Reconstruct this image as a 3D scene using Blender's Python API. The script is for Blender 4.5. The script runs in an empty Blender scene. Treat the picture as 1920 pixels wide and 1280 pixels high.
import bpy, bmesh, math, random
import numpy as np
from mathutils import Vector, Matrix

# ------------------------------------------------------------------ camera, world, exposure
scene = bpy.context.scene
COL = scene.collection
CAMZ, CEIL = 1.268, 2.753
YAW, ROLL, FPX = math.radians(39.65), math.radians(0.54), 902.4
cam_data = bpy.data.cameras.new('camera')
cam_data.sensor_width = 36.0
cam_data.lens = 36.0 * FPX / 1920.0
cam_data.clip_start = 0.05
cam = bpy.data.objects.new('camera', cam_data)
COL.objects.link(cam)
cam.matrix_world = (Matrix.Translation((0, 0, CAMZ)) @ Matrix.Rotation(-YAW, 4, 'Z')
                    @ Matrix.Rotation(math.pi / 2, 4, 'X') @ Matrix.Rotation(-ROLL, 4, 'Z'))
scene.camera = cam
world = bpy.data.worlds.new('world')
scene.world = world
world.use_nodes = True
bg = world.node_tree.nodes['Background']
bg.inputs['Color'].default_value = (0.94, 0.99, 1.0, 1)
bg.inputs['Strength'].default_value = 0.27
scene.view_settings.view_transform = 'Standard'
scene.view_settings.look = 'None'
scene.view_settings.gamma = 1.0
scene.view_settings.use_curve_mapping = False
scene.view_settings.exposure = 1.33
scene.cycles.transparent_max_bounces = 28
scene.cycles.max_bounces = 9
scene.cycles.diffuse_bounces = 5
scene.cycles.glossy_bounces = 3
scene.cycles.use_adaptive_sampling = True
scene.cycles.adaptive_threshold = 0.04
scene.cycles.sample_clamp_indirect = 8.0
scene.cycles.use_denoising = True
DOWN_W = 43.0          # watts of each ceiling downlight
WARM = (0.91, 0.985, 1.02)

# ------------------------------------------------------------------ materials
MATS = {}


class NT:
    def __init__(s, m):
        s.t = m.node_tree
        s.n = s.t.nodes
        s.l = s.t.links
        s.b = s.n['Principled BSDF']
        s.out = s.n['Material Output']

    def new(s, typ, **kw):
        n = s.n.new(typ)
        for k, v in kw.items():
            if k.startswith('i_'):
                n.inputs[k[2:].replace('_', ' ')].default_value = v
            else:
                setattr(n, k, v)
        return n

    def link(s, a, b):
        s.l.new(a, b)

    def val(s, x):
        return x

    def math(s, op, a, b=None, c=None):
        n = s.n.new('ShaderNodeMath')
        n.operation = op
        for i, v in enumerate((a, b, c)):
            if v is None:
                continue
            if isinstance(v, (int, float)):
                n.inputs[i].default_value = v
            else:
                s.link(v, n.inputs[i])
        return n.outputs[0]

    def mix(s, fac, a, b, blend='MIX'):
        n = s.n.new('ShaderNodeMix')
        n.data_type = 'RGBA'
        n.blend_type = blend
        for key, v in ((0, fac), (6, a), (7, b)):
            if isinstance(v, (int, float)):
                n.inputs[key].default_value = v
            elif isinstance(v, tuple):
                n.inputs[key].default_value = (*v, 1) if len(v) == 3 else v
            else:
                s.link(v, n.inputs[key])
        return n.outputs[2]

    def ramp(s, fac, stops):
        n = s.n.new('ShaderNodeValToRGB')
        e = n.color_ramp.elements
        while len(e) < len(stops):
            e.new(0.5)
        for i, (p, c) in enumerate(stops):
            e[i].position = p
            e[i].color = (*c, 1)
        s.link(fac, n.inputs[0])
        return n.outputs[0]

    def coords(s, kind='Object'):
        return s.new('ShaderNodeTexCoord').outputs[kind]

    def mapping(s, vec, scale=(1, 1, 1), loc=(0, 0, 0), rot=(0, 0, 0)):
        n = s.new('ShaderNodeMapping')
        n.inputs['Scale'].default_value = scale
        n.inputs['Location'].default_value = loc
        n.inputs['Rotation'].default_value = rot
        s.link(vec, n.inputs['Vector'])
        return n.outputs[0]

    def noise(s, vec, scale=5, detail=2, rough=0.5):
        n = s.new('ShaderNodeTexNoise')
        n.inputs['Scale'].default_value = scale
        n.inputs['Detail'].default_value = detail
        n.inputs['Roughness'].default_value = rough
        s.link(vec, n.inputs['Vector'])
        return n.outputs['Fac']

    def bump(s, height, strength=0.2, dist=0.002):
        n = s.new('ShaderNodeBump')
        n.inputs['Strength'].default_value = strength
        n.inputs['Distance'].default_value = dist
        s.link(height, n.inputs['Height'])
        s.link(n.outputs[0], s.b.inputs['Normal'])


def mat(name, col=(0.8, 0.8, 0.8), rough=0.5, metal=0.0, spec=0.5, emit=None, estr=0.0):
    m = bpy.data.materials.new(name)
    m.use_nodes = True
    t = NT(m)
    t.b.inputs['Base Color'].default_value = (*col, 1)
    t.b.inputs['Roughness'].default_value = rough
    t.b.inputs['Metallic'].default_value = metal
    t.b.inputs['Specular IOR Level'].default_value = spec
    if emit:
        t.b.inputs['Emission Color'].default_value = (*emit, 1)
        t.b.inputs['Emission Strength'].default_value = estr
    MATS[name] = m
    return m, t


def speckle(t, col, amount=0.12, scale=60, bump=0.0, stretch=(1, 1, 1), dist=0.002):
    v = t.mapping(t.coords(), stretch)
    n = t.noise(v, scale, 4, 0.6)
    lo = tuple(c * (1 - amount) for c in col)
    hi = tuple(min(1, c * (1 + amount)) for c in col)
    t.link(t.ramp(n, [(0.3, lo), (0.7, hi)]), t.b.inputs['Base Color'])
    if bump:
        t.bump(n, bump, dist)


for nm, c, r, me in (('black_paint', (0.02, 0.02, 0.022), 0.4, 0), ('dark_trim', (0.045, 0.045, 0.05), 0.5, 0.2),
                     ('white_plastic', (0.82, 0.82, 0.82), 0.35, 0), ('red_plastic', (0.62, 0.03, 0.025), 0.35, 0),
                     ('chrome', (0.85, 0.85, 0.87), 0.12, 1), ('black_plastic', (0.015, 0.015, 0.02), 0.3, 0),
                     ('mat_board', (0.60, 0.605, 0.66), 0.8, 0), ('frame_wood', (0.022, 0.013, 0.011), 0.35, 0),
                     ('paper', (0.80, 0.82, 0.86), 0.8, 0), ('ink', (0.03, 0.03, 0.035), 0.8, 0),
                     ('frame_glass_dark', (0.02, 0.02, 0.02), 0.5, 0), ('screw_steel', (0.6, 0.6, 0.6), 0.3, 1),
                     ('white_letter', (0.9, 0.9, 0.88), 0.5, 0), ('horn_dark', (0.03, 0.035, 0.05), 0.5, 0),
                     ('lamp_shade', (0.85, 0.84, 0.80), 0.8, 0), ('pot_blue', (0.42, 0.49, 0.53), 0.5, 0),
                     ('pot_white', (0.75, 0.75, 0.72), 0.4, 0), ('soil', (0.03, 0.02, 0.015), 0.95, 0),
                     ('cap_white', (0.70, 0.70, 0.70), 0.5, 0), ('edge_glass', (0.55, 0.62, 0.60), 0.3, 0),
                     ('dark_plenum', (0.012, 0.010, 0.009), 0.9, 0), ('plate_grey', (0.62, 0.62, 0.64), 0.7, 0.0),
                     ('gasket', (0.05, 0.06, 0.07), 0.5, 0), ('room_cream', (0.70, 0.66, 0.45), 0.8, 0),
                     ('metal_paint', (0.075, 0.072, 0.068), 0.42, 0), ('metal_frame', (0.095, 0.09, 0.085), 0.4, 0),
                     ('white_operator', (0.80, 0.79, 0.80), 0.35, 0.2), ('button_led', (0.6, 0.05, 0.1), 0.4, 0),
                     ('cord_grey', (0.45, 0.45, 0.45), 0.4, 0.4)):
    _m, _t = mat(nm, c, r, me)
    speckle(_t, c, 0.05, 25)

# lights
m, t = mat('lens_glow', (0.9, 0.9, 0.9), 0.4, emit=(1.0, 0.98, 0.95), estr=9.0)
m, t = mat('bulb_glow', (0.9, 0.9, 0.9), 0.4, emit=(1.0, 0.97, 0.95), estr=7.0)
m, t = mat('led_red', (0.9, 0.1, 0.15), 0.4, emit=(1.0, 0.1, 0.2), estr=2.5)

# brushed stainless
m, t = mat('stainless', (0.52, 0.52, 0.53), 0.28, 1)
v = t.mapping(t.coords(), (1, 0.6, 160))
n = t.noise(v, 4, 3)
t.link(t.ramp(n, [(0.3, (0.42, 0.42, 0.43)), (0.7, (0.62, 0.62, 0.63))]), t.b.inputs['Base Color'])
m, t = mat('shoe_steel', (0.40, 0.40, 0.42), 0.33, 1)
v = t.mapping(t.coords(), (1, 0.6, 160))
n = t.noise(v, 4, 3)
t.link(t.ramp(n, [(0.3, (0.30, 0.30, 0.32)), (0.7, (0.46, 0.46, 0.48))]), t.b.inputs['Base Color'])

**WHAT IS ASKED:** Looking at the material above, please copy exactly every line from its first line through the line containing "from mathutils import Vector, Matrix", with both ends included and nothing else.

**RESULT OF THIS TASK:**
Reconstruct this image as a 3D scene using Blender's Python API. The script is for Blender 4.5. The script runs in an empty Blender scene. Treat the picture as 1920 pixels wide and 1280 pixels high.
import bpy, bmesh, math, random
import numpy as np
from mathutils import Vector, Matrix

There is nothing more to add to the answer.